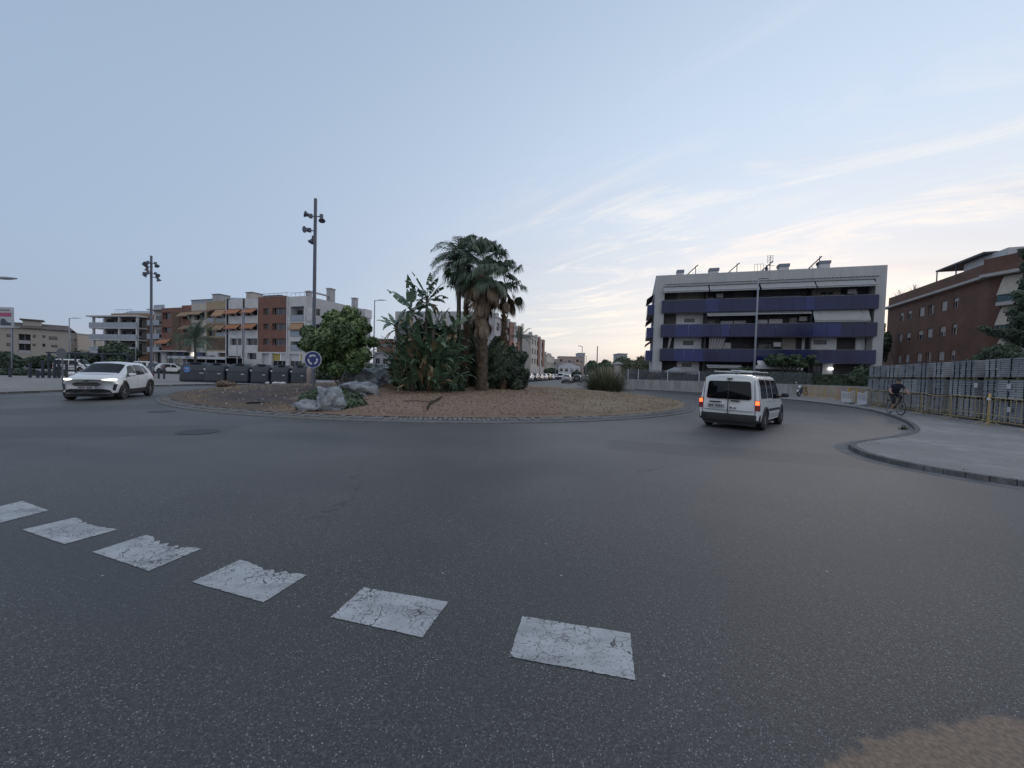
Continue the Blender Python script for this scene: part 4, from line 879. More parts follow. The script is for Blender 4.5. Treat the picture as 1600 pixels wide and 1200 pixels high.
for px, z in ((1120, 10.35), (1215, 4.05), (1255, 7.2), (1330, 10.35)): u = uA(px); slab(ra, u, u+.8, REC-.33, REC-.01, z+1.75, z+2.3, WHITE, 'air_conditioner')
# ground floor lamp (lit)
b = MB(); k = A.uz(1306, 576); b.box(k[0]-.22, k[0]+.22, REC-.22, REC-.01, k[1]-.12, k[1]+.12); b.build('wall_lamp', mat('lit lamp', (1, 1, 1), 0.3, 0.0, emit=(1, .97, .9), estr=2.2), ra)
# left flank balconies seen edge-on
for z in zf[1:]:
    b = MB(); b.box(-.9, -.86, 2.0, 8.5, z-.1, z+1.2); b.box(-.86, -.003, 1.97, 2.0, z-.1, z+1.2); b.box(-.86, -.003, 8.5, 8.53, z-.1, z+1.2); b.build('side_balcony', BLUE2, ra)
    b = MB(); b.box(-.855, -.003, 2.01, 8.49, z-.12, z-.0); b.build('side_balcony_floor', GREYR, ra)
    b = MB(); b.grid(lambda u, t: Vector((-.05-.95*t, 2.1+6.2*u, z+2.75-.75*t)), 6, 2); b.build('side_awning', mat('brown awning cloth', (.16, .12, .11), .9, .1), ra)
# roof equipment
def chim(par, u0_, u1_, v, z, h, cap=True, m=WHITE, d=.9):
    b = MB(); b.box(u0_, u1_, v, v+d, z, z+h); o = b.build('chimney', m, par)
    if cap: b = MB(); b.box(u0_-.08, u1_+.08, v-.08, v+d+.08, z+h+.003, z+h+.35); b.build('chimney_cap', GALV, o)
    return o
for (a_, c_, yt) in ((1060, 1070, 420), (1112, 1126, 417), (1224, 1239, 410), (1289, 1305, 405)):
    k0 = A.uz(a_, yt); k1 = A.uz(c_, yt); chim(ra, k0[0], k1[0], 1.2, HA-.4, max(.9, k0[1]-HA+.2), True)
slab(ra, uA(1101), uA(1128), 1.0, 1.15, HA-.4, HA+.25, GALV, 'roof_vent')
SOLP = mat('solar panel', (0.05, 0.055, 0.07), 0.25, 0.2, 3); 
for (px, dirn) in ((1071, 1), (1137, 1), (1190, 1), (1267, 1)):
    u = uA(px, 430); o_ = MB(); w2, h2 = (2.1, 1.5) if px != 1267 else (2.3, 1.9)
    o_.box(0, w2*1.15, 0, 1.6, 0, .14, 0, Matrix.Translation((u, 1.9, HA-.05)) @ Matrix.Rotation(-math.atan2(h2, w2*.75), 4, 'Y'))
    q = o_.build('solar_panel', SOLP, ra); b = MB(); b.tube([(u+w2*.7, 2.2, HA+.15+h2), (u+w2*.7, 2.2, HA-.4)], .05, 6); b.tube([(u+w2*.7, 2.2, HA-.2), (u+w2*.3, 2.1, HA+.3+h2*.3)], .03, 5); b.build('panel_stand', GALV, q)
b = MB(); u = uA(1213, 420); b.tube([(u, 2.5, HA-.4), (u, 2.5, HA+2.6)], .035, 6)
for i in range(5): b.tube([(u-.35, 2.5, HA+1.7+i*.2), (u+.35, 2.5, HA+1.7+i*.2)], .018, 5)
b.tube([(u-.3, 2.5, HA+1.6), (u-.3, 2.5, HA+2.6)], .018, 5); b.tube([(u+.3, 2.5, HA+1.6), (u+.3, 2.5, HA+2.6)], .018, 5); b.tube([(u-.5, 2.5, HA+1.35), (u+.55, 2.5, HA+1.2)], .03, 5); b.build('antenna', DARKM, ra)
b = MB()
for dx in (0, .35, .7, 1.0): b.tube([(uA(1183)+dx, 2.2, HA-.4), (uA(1183)+dx, 2.2, HA+1.5)], .02, 5)
b.tube([(uA(1183), 2.2, HA+1.45), (uA(1183)+1, 2.2, HA+1.45)], .02, 5); b.build('antenna', DARKM, ra)
b = MB(); u = uA(1206, 420); b.lathe((u, 2.2, HA+.7), [(.05, .25), (.35, .12), (.5, 0), (.5, -.02), (.33, .08), (.04, .2)], 16, 'X'); b.tube([(u, 2.2, HA-.4), (u, 2.2, HA+.7)], .04, 5); b.build('satellite_dish', WHITE, ra)
# parasol in the garden
pp = A.uz(1053, 572); o = T('garden_parasol', 'pale grey parasol open in front of the white building with blue balconies', 'parasol', (A.P0.x+A.d.x*pp[0]-A.n.x*1.8, A.P0.y+A.d.y*pp[0]-A.n.y*1.8, 0))
b = MB(); 
for j in range(8):
    a0, a1 = j*math.pi/4, (j+1)*math.pi/4; b.face([(1.35*math.cos(a0), 1.35*math.sin(a0), 2.35), (1.35*math.cos(a1), 1.35*math.sin(a1), 2.35), (0, 0, 2.95)]); b.face([(1.35*math.cos(a1), 1.35*math.sin(a1), 2.35), (1.35*math.cos(a0), 1.35*math.sin(a0), 2.35), (1.35*math.cos(a0), 1.35*math.sin(a0), 2.2), (1.35*math.cos(a1), 1.35*math.sin(a1), 2.2)])
b.build('canopy', mat('grey parasol cloth', (.27, .29, .33), .9, .08), o); b = MB(); b.tube([(0, 0, 0), (0, 0, 2.9)], .03, 8); b.lathe((0, 0, 0), [(.3, 0), (.3, .1), (.05, .14)], 14); b.build('pole', GALV, o)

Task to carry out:
Except for the pictures, reproduce every line exactly.

Task output:
Continue the Blender Python script for this scene: part 4, from line 879. More parts follow. The script is for Blender 4.5. Treat the picture as 1600 pixels wide and 1200 pixels high.
for px, z in ((1120, 10.35), (1215, 4.05), (1255, 7.2), (1330, 10.35)): u = uA(px); slab(ra, u, u+.8, REC-.33, REC-.01, z+1.75, z+2.3, WHITE, 'air_conditioner')
# ground floor lamp (lit)
b = MB(); k = A.uz(1306, 576); b.box(k[0]-.22, k[0]+.22, REC-.22, REC-.01, k[1]-.12, k[1]+.12); b.build('wall_lamp', mat('lit lamp', (1, 1, 1), 0.3, 0.0, emit=(1, .97, .9), estr=2.2), ra)
# left flank balconies seen edge-on
for z in zf[1:]:
    b = MB(); b.box(-.9, -.86, 2.0, 8.5, z-.1, z+1.2); b.box(-.86, -.003, 1.97, 2.0, z-.1, z+1.2); b.box(-.86, -.003, 8.5, 8.53, z-.1, z+1.2); b.build('side_balcony', BLUE2, ra)
    b = MB(); b.box(-.855, -.003, 2.01, 8.49, z-.12, z-.0); b.build('side_balcony_floor', GREYR, ra)
    b = MB(); b.grid(lambda u, t: Vector((-.05-.95*t, 2.1+6.2*u, z+2.75-.75*t)), 6, 2); b.build('side_awning', mat('brown awning cloth', (.16, .12, .11), .9, .1), ra)
# roof equipment
def chim(par, u0_, u1_, v, z, h, cap=True, m=WHITE, d=.9):
    b = MB(); b.box(u0_, u1_, v, v+d, z, z+h); o = b.build('chimney', m, par)
    if cap: b = MB(); b.box(u0_-.08, u1_+.08, v-.08, v+d+.08, z+h+.003, z+h+.35); b.build('chimney_cap', GALV, o)
    return o
for (a_, c_, yt) in ((1060, 1070, 420), (1112, 1126, 417), (1224, 1239, 410), (1289, 1305, 405)):
    k0 = A.uz(a_, yt); k1 = A.uz(c_, yt); chim(ra, k0[0], k1[0], 1.2, HA-.4, max(.9, k0[1]-HA+.2), True)
slab(ra, uA(1101), uA(1128), 1.0, 1.15, HA-.4, HA+.25, GALV, 'roof_vent')
SOLP = mat('solar panel', (0.05, 0.055, 0.07), 0.25, 0.2, 3); 
for (px, dirn) in ((1071, 1), (1137, 1), (1190, 1), (1267, 1)):
    u = uA(px, 430); o_ = MB(); w2, h2 = (2.1, 1.5) if px != 1267 else (2.3, 1.9)
    o_.box(0, w2*1.15, 0, 1.6, 0, .14, 0, Matrix.Translation((u, 1.9, HA-.05)) @ Matrix.Rotation(-math.atan2(h2, w2*.75), 4, 'Y'))
    q = o_.build('solar_panel', SOLP, ra); b = MB(); b.tube([(u+w2*.7, 2.2, HA+.15+h2), (u+w2*.7, 2.2, HA-.4)], .05, 6); b.tube([(u+w2*.7, 2.2, HA-.2), (u+w2*.3, 2.1, HA+.3+h2*.3)], .03, 5); b.build('panel_stand', GALV, q)
b = MB(); u = uA(1213, 420); b.tube([(u, 2.5, HA-.4), (u, 2.5, HA+2.6)], .035, 6)
for i in range(5): b.tube([(u-.35, 2.5, HA+1.7+i*.2), (u+.35, 2.5, HA+1.7+i*.2)], .018, 5)
b.tube([(u-.3, 2.5, HA+1.6), (u-.3, 2.5, HA+2.6)], .018, 5); b.tube([(u+.3, 2.5, HA+1.6), (u+.3, 2.5, HA+2.6)], .018, 5); b.tube([(u-.5, 2.5, HA+1.35), (u+.55, 2.5, HA+1.2)], .03, 5); b.build('antenna', DARKM, ra)
b = MB()
for dx in (0, .35, .7, 1.0): b.tube([(uA(1183)+dx, 2.2, HA-.4), (uA(1183)+dx, 2.2, HA+1.5)], .02, 5)
b.tube([(uA(1183), 2.2, HA+1.45), (uA(1183)+1, 2.2, HA+1.45)], .02, 5); b.build('antenna', DARKM, ra)
b = MB(); u = uA(1206, 420); b.lathe((u, 2.2, HA+.7), [(.05, .25), (.35, .12), (.5, 0), (.5, -.02), (.33, .08), (.04, .2)], 16, 'X'); b.tube([(u, 2.2, HA-.4), (u, 2.2, HA+.7)], .04, 5); b.build('satellite_dish', WHITE, ra)
# parasol in the garden
pp = A.uz(1053, 572); o = T('garden_parasol', 'pale grey parasol open in front of the white building with blue balconies', 'parasol', (A.P0.x+A.d.x*pp[0]-A.n.x*1.8, A.P0.y+A.d.y*pp[0]-A.n.y*1.8, 0))
b = MB(); 
for j in range(8):
    a0, a1 = j*math.pi/4, (j+1)*math.pi/4; b.face([(1.35*math.cos(a0), 1.35*math.sin(a0), 2.35), (1.35*math.cos(a1), 1.35*math.sin(a1), 2.35), (0, 0, 2.95)]); b.face([(1.35*math.cos(a1), 1.35*math.sin(a1), 2.35), (1.35*math.cos(a0), 1.35*math.sin(a0), 2.35), (1.35*math.cos(a0), 1.35*math.sin(a0), 2.2), (1.35*math.cos(a1), 1.35*math.sin(a1), 2.2)])
b.build('canopy', mat('grey parasol cloth', (.27, .29, .33), .9, .08), o); b = MB(); b.tube([(0, 0, 0), (0, 0, 2.9)], .03, 8); b.lathe((0, 0, 0), [(.3, 0), (.3, .1), (.05, .14)], 14); b.build('pole', GALV, o)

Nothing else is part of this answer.